Their view was that positive engagement, based on British concern for
Human Rights, but without any devious political agenda, which could also
be seen as threatening to India, would achieve more in ensuring that Sri
Lanka adhered to its traditional policy of neutrality.
Conflict area
Though for some weeks the saner minds in the Foreign Office had
seemed to prevail, the latest effusion in the Times suggests that its
handlers are once again champing at their own bits. Now the claim is
that ‘about 1,400 people a week are dying at one of the big internment
camps,’ This is attributed to ‘Senior international aid figures’, though
as usual the Times is unwilling to name these mythical figures.

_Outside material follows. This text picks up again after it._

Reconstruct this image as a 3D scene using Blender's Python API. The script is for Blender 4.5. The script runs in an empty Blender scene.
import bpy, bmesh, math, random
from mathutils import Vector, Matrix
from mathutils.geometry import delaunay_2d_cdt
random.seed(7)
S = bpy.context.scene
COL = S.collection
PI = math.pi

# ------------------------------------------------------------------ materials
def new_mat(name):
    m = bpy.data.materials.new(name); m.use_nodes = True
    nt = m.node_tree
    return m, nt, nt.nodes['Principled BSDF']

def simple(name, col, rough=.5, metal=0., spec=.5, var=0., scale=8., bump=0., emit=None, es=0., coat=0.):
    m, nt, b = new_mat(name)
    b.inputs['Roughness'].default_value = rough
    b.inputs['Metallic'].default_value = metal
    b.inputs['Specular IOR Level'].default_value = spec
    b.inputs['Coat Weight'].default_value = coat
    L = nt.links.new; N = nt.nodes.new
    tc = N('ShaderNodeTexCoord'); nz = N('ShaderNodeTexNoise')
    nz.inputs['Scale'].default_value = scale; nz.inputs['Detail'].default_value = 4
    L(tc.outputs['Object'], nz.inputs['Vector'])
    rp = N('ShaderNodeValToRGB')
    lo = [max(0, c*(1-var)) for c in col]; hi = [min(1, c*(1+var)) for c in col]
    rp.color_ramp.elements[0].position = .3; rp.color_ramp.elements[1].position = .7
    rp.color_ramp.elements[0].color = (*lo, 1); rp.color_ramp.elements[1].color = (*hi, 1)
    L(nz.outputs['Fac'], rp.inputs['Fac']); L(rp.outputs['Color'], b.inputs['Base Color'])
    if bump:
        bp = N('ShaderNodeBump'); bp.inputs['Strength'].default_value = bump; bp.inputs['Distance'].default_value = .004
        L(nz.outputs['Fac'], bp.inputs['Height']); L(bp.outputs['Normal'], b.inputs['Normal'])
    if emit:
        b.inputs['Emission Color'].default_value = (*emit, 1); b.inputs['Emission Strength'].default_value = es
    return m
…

The response of the UN Resident Coordinator to this claim was
‘Ridiculous’, and he could not even guess as to how the Times had
arrived at this figure. It was possible he said that a zero had been
added on, but even 140 was higher than the actual figure. Currently it
averages under five deaths a day, while in the period from May 1st to
mid July it was 618 altogether, with higher figures in May when there
was an influx, just as there had been averages of over 10 a day in the
first few days after the massive influx of April 20th onward. Six
hundred and eighteen deaths in 75 days out of a total of nearly 300,000
people is not especially strange, and well within the SPHERE norms for
such situations.
The Times, or perhaps its minders, who have smuggled in their agents
in the guise of aid workers (at massive salaries, it should be noted,
and relentlessly disruptive of the good work of most aid agencies),
knows how to introduce figures by sleight of hand. The figures it now
confidently attributes to the UN were leaked, and that from tentative
extrapolations, and UN Emergency Relief Coordinator John Holmes has made
it clear that they were never formally issued because they were only
estimates. Holmes went further in totally repudiating the Times claim
about over 20,000 dead, when he said that it had no basis in anything
said or recorded by the UN.
Tiger pressure
In fact the Times had cleverly tried to insinuate that the UN was
responsible for that figure by first citing the leaked UN figure of
7,000 for the first four months of the year, and then using a semi-colon
(how Orwell would have relished that!) to assert that there was an
average of 1,000 a day over the next two weeks. Some gullible papers had
then claimed UN authority for the 20,000, though fortunately that canard
has now been nailed, and when it recurs, generally only in the Times, it
is now attributed to the Times alone. The reason for the current attack
may be related to the admission of doctors who had been in the conflict
area that they had lied about casualty figures under Tiger pressure.
That this was happening had been evident at the time but, though the
Sri Lankan government had noted this, the Times and its allies had cited
such figures as gospel. It was only after the admission of the doctors
that the Times finally noted that ‘It would be surprising if the Tigers,
who were no slouches when it came to the manipulation of the media, had
not attempted to modify the doctors’ testimonies’.
This belated admission was made however only to claim that the Tigers
and the Government are just like each other. What is bizarre is that, if
the Times, albeit through a series of what are in effect self-effacing
double negatives, grants that the Tigers got the doctors to make things
up, it now blames the government for having the doctors issue a
corrective.
Such correctives would never have been necessary if the Times and its
minders had made it clear from the start that the figures cited by the
doctors under Tiger duress were unreliable. And, interestingly enough,
even this concession seems to be missing from later versions of the
article, since obviously nothing should take away from the assault on
the government. After all the doctors had been brought into play over
the 20,000 figure, even though it had nothing whatsoever to do with
them.
Any study of the chronology would have made that clear, but the Times
assumes that its readers are not going to study anything, and that the
bigger the lie, and the more diabolical the insinuation, the more likely
it is that it will be repeated by gullible followers.